Jim talked about meeting a senior executive of a camera manufacturer, who claimed to be measuring product life cycles in months or quarters. That is, the vast majority of the life cycle of some of the products could be measured in a handful of months. For gaming systems, he claimed, some games garner 60-70% of their total revenue in just the first few weeks after launch. Finally, Jim mentioned a stat he had heard that suggested that of the scientific information that a college student learns as a freshman, half of it will be obsolete by the time that individual reaches their senior year. I didn't catch the reference for that statistic, but it's definitely possible in the scientific community.
So, if product cycles are shrinking to months, and the science you know is obsoleted every four to six years, who do you turn to or where do you turn when you have to create a new product? For most corporations, creating something new has traditionally meant staffing a team that has deep experience, built around people who've "been there, done that" and have the t-shirts and scars to prove it. What happens when the facts are moving so quickly, when change is occurring so rapidly, that no one on your team has enough experience to qualify to be on the innovation team?
There's a sports analogy that's applicable here. In the old days, traditional football coaches believed you should run the ball a majority of the plays. Passing, they felt, was risky because too much could go wrong. You could have a quarterback sacked for a loss, or an incomplete pass, or an interception. The only good outcome was a forward completion, but to many of those coaches it seemed like a 1 out of 4 proposition, so they favored the run. Likewise, many executives look at innovation as a risky proposition, and increasingly they are aware that no one on their team has the experience or skills to lead an innovation activity, so they resort to one of a handful of alternatives, most of which are bad:
In the past we didn't expect employees to learn much, we expected them to apply their past education, training and experience to problems as they arose. In the future, we'll hire people who are blank slates (metaphorically speaking) who are fast learners, experimenters and willing to try new stuff and able to gather the learning in any situation and apply it. These are the people you need on your team, they'll drive innovation in the absence of experience.
Jim touched on a few reasonably well-known trends and their implications. For example, he talked about the fact that most industries don't understand the power of transformation, or where new disrupters will come from. For example, disruption in the automotive industry is much more likely to come from Tesla or Google than from GM or Ford. He also talked about the increasing pace of change. Again, for automotive manufacturers the disrupters will come increasingly from Silicon Valley, where they are used to really rapid change and short product cycles. How will relatively stodgy companies compete when customer demands shift to expectations of interesting new products and experiences that are more like consumer goods expectations than automotive industry product development cycles?
Jim talked about meeting a senior executive of a camera manufacturer, who claimed to be measuring product life cycles in months or quarters. That is, the vast majority of the life cycle of some of the products could be measured in a handful of months. For gaming systems, he claimed, some games garner 60-70% of their total revenue in just the first few weeks after launch. Finally, Jim mentioned a stat he had heard that suggested that of the scientific information that a college student learns as a freshman, half of it will be obsolete by the time that individual reaches their senior year. I didn't catch the reference for that statistic, but it's definitely possible in the scientific community.
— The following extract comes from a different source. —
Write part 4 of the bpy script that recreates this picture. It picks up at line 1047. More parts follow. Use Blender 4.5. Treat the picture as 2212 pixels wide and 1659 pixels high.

So, if product cycles are shrinking to months, and the science you know is obsoleted every four to six years, who do you turn to or where do you turn when you have to create a new product? For most corporations, creating something new has traditionally meant staffing a team that has deep experience, built around people who've "been there, done that" and have the t-shirts and scars to prove it. What happens when the facts are moving so quickly, when change is occurring so rapidly, that no one on your team has enough experience to qualify to be on the innovation team?
There's a sports analogy that's applicable here. In the old days, traditional football coaches believed you should run the ball a majority of the plays. Passing, they felt, was risky because too much could go wrong. You could have a quarterback sacked for a loss, or an incomplete pass, or an interception. The only good outcome was a forward completion, but to many of those coaches it seemed like a 1 out of 4 proposition, so they favored the run. Likewise, many executives look at innovation as a risky proposition, and increasingly they are aware that no one on their team has the experience or skills to lead an innovation activity, so they resort to one of a handful of alternatives, most of which are bad:
- Focus more on the "core", cutting costs and improving efficiency, growing the "bottom line" while the top line shrinks
- Waiting to "buy" innovation from smaller startups where there is more creativity and energy rather than risk doing innovation internally
- Outsourcing innovation to consultants rather than gaining the skills themselves. This is outsourcing what should be one of the few sustainable competitive advantages
- Realizing that virtually no one has any experience, so the people who experiment the most, the fastest will have an advantage.
In the past we didn't expect employees to learn much, we expected them to apply their past education, training and experience to problems as they arose. In the future, we'll hire people who are blank slates (metaphorically speaking) who are fast learners, experimenters and willing to try new stuff and able to gather the learning in any situation and apply it. These are the people you need on your team, they'll drive innovation in the absence of experience.